Re: [PATCH] dt-bindings: clock: renesas,rzg2l: Document RZ/Five SoC
From: Geert Uytterhoeven
Date: Fri Aug 12 2022 - 05:32:52 EST
Hi Rob,
On Fri, Aug 12, 2022 at 10:48 AM Lad, Prabhakar
<prabhakar.csengg@xxxxxxxxx> wrote:
> On Wed, Jul 27, 2022 at 4:37 PM Rob Herring <robh@xxxxxxxxxx> wrote:
> > On Tue, Jul 26, 2022 at 06:45:25PM +0100, Lad Prabhakar wrote:
> > > The CPG block on the RZ/Five SoC is almost identical to one found on the
> > > RZ/G2UL SoC. "renesas,r9a07g043-cpg" compatible string will be used on
> > > the RZ/Five SoC so to make this clear, update the comment to include
> > > RZ/Five SoC.
> >
> > It's either the same part or it isn't. 'almost identical' doesn't sound
> > like the former. Unless it's the former, it's a nak for me.
> >
> It's the latter.
To me, it looks like both blocks are identical, and the differences
are in the integration into the SoC:
1. Some clocks do not exist (are not documented?) on RZ/Five,
because the consumer blocks do not exist (are not documented?).

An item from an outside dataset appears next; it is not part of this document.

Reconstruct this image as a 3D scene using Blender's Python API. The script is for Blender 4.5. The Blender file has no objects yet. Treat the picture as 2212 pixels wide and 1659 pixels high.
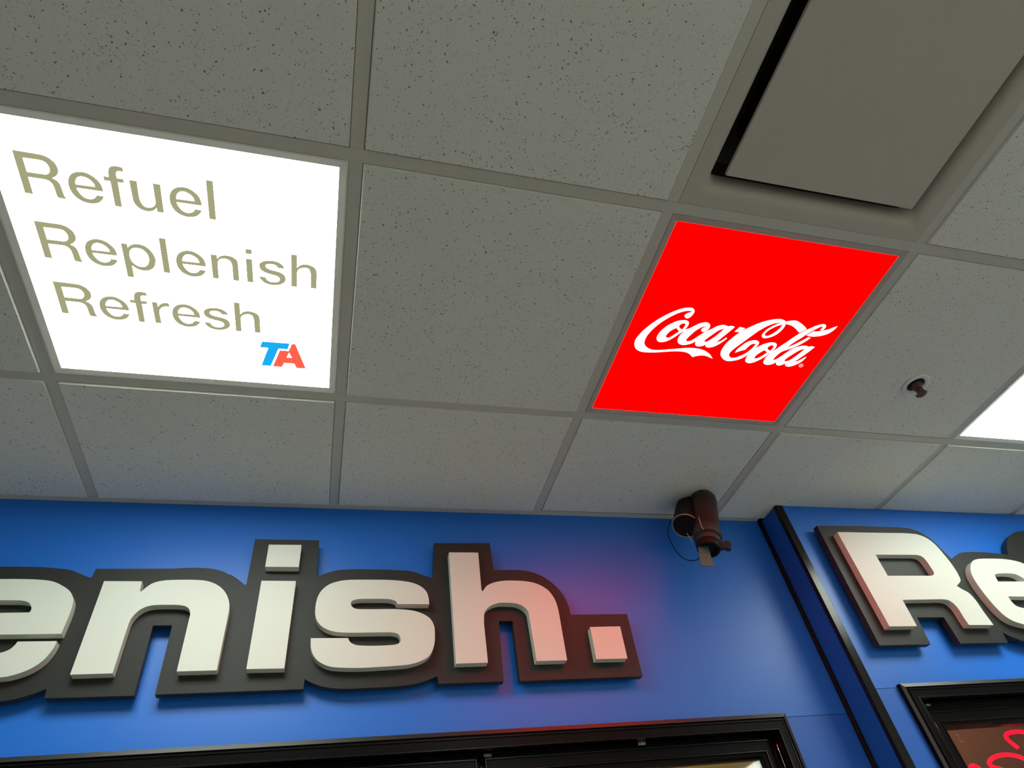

2. Some interrupt controller clocks and resets have different names,
but use the exact same registers and bits.
For 1, probably we could have kept those clocks anyway (they would
be disabled by CCF due to being unused). But I'm not 100% sure it is
safe to write to the corresponding registers (probably the hardware
engineers would recommend not to access the registers, regardless if
it is safe or not ;-), so we do not instantiate these clocks on RISC-V.
For 2, we decided to play it safe, too, and follow the naming in the
documentation, in both bindings and driver.
> > Litering the drivers with #ifdef CONFIG_ARM64/CONFIG_RISCV is not great
> > either. That's not great for compile coverage and they have nothing to
> > do with the architecture.
I agree #ifdef's do have disadvantages. But they seemed to be the
best pragmatic solution, to avoid two separate drivers.
And the architecture does specify SoC integration.
Gr{oetje,eeting}s,
Geert
--
Geert Uytterhoeven -- There's lots of Linux beyond ia32 -- geert@xxxxxxxxxxxxxx
In personal conversations with technical people, I call myself a hacker. But
when I'm talking to journalists I just say "programmer" or something like that.